Table 4. Results of OLS for threshold level of inflation

The above Table 4 showed that 9% rate of inflation is tolerate able for the economic growth of Pakistan. Because at this point the value of R-square is maximum whereas the value of residual sum of square is minimum which indicated that the model is best fit at 9% level? The value of probability also showed that the two variables significantly affected each other in the long run. The sign of the coefficient remained negative at all the K levels such as from 6% to 11%. Many economist are in the favor of that view that inflation rate in the double digit is harmful for economic growth. Such as Hussain and Malik [18] also confirmed the hypothesis that when the inflation rate crossed the single digit then it is detrimental for economic growth.

5. Conclusion

The results of 2SLS model shows that there exist bi directional causality between inflation and economic growth and the results also revealed that they negatively affect each other in the long run. It has been also found that indirect taxes have positive relation with prices whereas unemployment and real interest rate are negatively correlated with inflation. It has been also observed that real interest rate has negative while depreciation rate has positive impact for the economic growth of Pakistan. Unidirectional causality found from GDP growth to savings. The results of the study show that GDP growth, Dependency ratio and Foreign direct investment positively affect savings whereas depreciation rate is harmful for the savings for the economy of Pakistan. No significant relationship was found between inflation and savings. Threshold level of inflation for the economic growth was also checked through OLS method. The rate of inflation was taken from 6% to 11%. The result revealed that 9 percent rate of inflation is beneficial for the economic growth of Pakistan.

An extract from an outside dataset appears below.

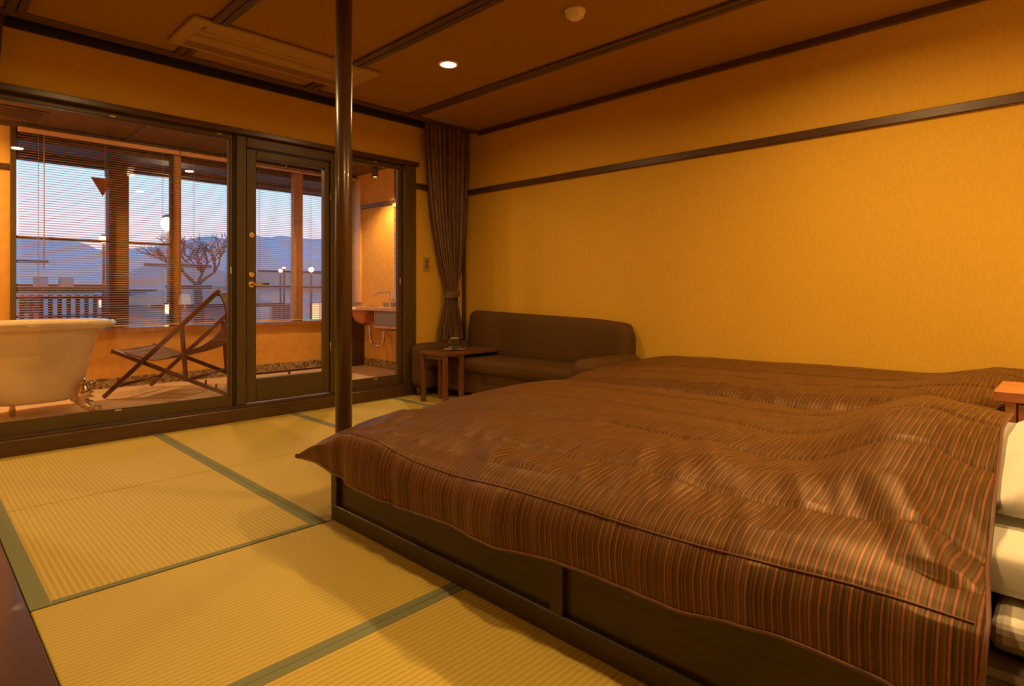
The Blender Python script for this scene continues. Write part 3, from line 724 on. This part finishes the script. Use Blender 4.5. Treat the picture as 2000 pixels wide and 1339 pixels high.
# mosaic band
tl = MB(); q = .0245
for k in range(4):
    y = -1.25
    while y < 4.12:
        d_ = rnd.uniform(.004, .008)
        tl.box(XO, XO + d_, y, y + .022, .003 + k * q, .003 + k * q + .022); y += q
    x = -6.82
    while x < -4.66:
        tl.box(x, x + .022, 4.15 - rnd.uniform(.004, .008), 4.15, .003 + k * q, .003 + k * q + .022); x += q
mm = bpy.data.materials.new('mosaic'); n, b = nodes(mm)
g = n.nodes.new('ShaderNodeNewGeometry'); r_ = n.nodes.new('ShaderNodeValToRGB'); n.links.new(g.outputs['Random Per Island'], r_.inputs[0])
r_.color_ramp.elements[0].color = (.16, .09, .04, 1); r_.color_ramp.elements[1].color = (.50, .38, .22, 1); n.links.new(r_.outputs[0], b.inputs['Base Color']); b.inputs['Roughness'].default_value = .35
mo = part('mosaic_tiles', tl, mm, bpy.data.objects['wall_outer'], kind='stuff')

# outer windows
ow = thing('window_3', None, None, (XO - .07, 2.4, .585), kind='structure')
FX0, FX1 = XO - .10, XO - .045
part('mullion', MB().box(XO - .09, XO - .015, 2.010, 2.075, .585, 2.405, .003), M['post'], ow)
part('mullion', MB().box(XO - .09, XO - .015, 3.315, 3.360, .585, 2.405, .003), M['post'], ow)
part('mullion', MB().box(XO - .09, XO - .015, 3.375, 3.430, .585, 2.405, .003), M['post'], ow)
part('sash_bar', MB().box(FX0, FX1, 0.728, 2.010, 1.425, 1.447, .002).box(FX0, FX1, 1.982, 2.008, .585, 2.405, .002), M['frame'], ow)
for (a, b_) in ((.728, 1.98), (2.075, 3.315), (3.43, 4.15)):
    part('glass_pane', MB().box(XO - .078, XO - .073, a, b_, .585, 2.405), M['glass_outer'], ow)
tm = MB()
vs = [tm.bm.verts.new(p) for p in ((-6.944, 1.294, 2.05), (-6.944, 1.488, 2.05), (-6.944, 1.391, 1.875), (-6.947, 1.294, 2.05), (-6.947, 1.488, 2.05), (-6.947, 1.391, 1.875))]
for f_ in ((0, 1, 2), (5, 4, 3), (0, 3, 4, 1), (1, 4, 5, 2), (2, 5, 3, 0)): tm.bm.faces.new([vs[i] for i in f_])
bmesh.ops.translate(tm.bm, verts=tm.bm.verts, vec=(XO + 6.944 - .0725 + .002, 0, 0))
part('triangle_sticker', tm, M['sticker'], ow, label='red downward triangle sticker on the glass')
sw_ = thing('window_4', None, None, (-5.3, 4.21, .70), kind='structure')
part('window_frame', MB().box(-5.985, -5.972, 4.13, 4.25, .70, 2.0, .002).box(-5.955, -4.62, 4.16, 4.25, .70, .73, .002).box(-5.955, -4.62, 4.16, 4.25, 1.97, 2.0, .002), M['post'], sw_)
part('glass_pane', MB().box(-5.955, -4.62, 4.205, 4.21, .73, 1.97), M['glass_outer'], sw_)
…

6. Suggestions and Policy Implications

1. It is enviable to keep the rate of inflation in the single digit and central bank adopted those policies which will be helpful for keeping the inflation rate lower than 10 percent.

2. some suitable steps have to be taken for decreasing the real interest rate and also for increasing the economic growth and controlling the prices.

3. indirect taxes should be reduced for controlling the inflation rate. In this scenario, government can play a vital role to reduces the rate of indirect taxes.

4. Government has to gives incentives the foreign investors for boosting the level of investment in the country because investment is necessary for enhancing the savings of a country.

5. GDP growth is the main tool for increasing the savings of a country. So necessary steps have to be taken by the government for boosting the output for increasing the savings of public as well as private sectors.